Los silencios son estruendos en la noche, palabras calladas y mordidas entre labios, fusas y semifusas dormidas en el pentagrama de la vida. Por más que uno quiera callar, el silencio es cómplice de lo que dice su mirada, la mandíbula, el arrastrar de los dientes. La quincalla se hace carne cuando uno cierra la boca, pero abre los ojos. Eso fue lo que le pasó a Pedro Sánchez con Feijóo en el Debate de Investidura. Que quiso callar aprisa y habló despacio, con la cadencia tronante de un tal Puente hacia ninguna parte, como el de Talavera. A Sánchez se le vio intención y tomaron nota los apuntadores. Los taquígrafos del Congreso durmieron a los leones entre arrullos de insultos provocadores. Faltó la luz y los idiomas se volvieron pinganillos. Es la imagen de una España que no entiende y tampoco hace por ello.
Los silencios son las sonoridades más bellas del universo. Cualquiera que haya compuesto música lo sabe. Un silencio en el pentagrama hace más que todas las corcheas juntas. La Quinta de Beethoven no sería la misma si no abriese con tres sonoros golpes que dejan tres inciertos silencios en la atmósfera. El silencio es algo natural, de sua, en el que uno no cae hasta que toca sufrirlo. Yo he visto grandes broncas en silencio y exhortos amorosos colosales. El silencio tras un coito es directamente proporcional a su resolución. Puede ser tranquilo, plácido, espeso o neuronal. Igual que las rupturas de pareja. Un silencio anquilosado en el tiempo cobra más fuerza que todos los trastos del mundo lanzados a destiempo. Bernarda Alba lo sabía y terminó su magistral obra pidiendo silencio.
Cuartango ha escrito un artículo sobre el silencio de Pedro Sánchez que es el que me ha puesto tras la pista. Sucede, en cambio, que el silencio del presidente en el Congreso es hiperbólico, estrambótico, vitriólico. Sale por las carcajadas en forma de aire y rompe, rasga y desvirga su propio silencio. En realidad, Sánchez lo que hace es soltar su soberbia por los hoyuelos del silencio para atrapar al contrario. Ocurre, sin embargo, que todos aquellos sistemas políticos basados en la soberbia también tienen principio y fin, aunque parezcan eternos. Sobrevienen además en silencio, cuando el principal artífice considera controlarlo todo.

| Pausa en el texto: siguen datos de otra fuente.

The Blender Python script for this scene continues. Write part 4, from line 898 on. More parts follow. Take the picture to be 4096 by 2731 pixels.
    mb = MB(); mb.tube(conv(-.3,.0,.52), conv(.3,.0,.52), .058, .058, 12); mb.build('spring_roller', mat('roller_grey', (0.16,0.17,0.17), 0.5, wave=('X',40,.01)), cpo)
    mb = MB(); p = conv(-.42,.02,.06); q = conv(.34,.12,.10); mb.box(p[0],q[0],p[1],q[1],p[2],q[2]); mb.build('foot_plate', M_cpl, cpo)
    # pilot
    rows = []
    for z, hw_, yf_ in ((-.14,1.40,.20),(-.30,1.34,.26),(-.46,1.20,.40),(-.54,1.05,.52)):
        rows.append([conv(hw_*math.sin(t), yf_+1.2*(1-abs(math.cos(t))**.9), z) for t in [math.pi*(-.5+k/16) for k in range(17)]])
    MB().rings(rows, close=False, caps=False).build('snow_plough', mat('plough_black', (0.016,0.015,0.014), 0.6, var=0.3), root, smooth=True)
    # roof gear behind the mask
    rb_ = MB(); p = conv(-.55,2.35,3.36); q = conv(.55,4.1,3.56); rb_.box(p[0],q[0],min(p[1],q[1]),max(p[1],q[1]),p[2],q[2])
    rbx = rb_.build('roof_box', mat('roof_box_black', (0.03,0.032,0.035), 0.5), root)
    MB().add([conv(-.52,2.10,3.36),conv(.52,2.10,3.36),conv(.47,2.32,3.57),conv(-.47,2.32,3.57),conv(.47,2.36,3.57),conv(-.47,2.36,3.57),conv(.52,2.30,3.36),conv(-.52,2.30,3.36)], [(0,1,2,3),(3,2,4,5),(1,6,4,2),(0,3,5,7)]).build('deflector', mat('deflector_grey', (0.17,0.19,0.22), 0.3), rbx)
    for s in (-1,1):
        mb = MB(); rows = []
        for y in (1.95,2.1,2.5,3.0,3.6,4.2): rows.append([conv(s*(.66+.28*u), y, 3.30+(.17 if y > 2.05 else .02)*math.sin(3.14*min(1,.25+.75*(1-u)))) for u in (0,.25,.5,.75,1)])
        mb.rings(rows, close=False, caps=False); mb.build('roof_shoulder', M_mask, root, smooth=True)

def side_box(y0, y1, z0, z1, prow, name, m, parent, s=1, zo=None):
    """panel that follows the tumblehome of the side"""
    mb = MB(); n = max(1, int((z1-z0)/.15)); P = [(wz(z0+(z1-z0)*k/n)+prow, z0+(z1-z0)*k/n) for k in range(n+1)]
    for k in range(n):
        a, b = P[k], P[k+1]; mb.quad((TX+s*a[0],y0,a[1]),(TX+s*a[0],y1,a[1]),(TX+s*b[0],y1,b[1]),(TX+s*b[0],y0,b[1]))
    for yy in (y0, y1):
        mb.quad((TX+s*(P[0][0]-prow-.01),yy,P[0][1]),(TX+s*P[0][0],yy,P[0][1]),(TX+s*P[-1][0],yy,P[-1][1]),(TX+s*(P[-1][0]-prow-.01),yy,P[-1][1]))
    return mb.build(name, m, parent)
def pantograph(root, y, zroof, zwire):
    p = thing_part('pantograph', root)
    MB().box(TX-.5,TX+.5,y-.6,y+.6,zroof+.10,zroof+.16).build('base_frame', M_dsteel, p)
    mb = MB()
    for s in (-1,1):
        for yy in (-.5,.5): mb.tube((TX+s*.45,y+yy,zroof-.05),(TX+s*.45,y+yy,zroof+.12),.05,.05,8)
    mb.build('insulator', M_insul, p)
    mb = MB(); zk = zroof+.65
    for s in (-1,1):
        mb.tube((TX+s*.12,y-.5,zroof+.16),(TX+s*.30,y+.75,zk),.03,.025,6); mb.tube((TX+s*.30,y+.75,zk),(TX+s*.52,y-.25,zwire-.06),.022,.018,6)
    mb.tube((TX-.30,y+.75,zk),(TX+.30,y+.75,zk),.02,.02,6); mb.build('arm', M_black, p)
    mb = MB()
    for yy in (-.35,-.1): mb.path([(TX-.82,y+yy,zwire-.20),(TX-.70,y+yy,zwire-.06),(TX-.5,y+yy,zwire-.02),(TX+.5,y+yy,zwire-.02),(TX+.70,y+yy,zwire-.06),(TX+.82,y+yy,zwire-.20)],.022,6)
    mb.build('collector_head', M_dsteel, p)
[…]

Los silencios son buenos para las sinceridades, los pactos, los reflexiones. El presidente se calla para que se escuche el guirigay de sus portavoces y el personal entienda que él lo ordena. Ahora comenzará a hablar porque es su turno, aunque quizá prefiramos su silencio. Uno es esclavo de sus palabras, pero dueño de los silencios. Eso es más viejo que el mundo. Sin embargo, no aprendemos y el silencio sale por los poros. Si sólo fuera silencio, conformaríamos una sinfonía bellísima de atardeceres de otoño. Pero como viene acompañado de muecas y gestos deviene en cefalea. En realidad, el silencio es aumentativo de las cosas y sobreviene al que lo sufre. No hay como una tarde plácida de lectura en silencio, pero nada tan incómodo como una boca querida en silencio. El sello de los labios tiene su precio y el tiempo lo magnifica. Si la política hiciera como el amor, callados estaríamos mejor y más guapos. Los besos son en silencio y la muerte también.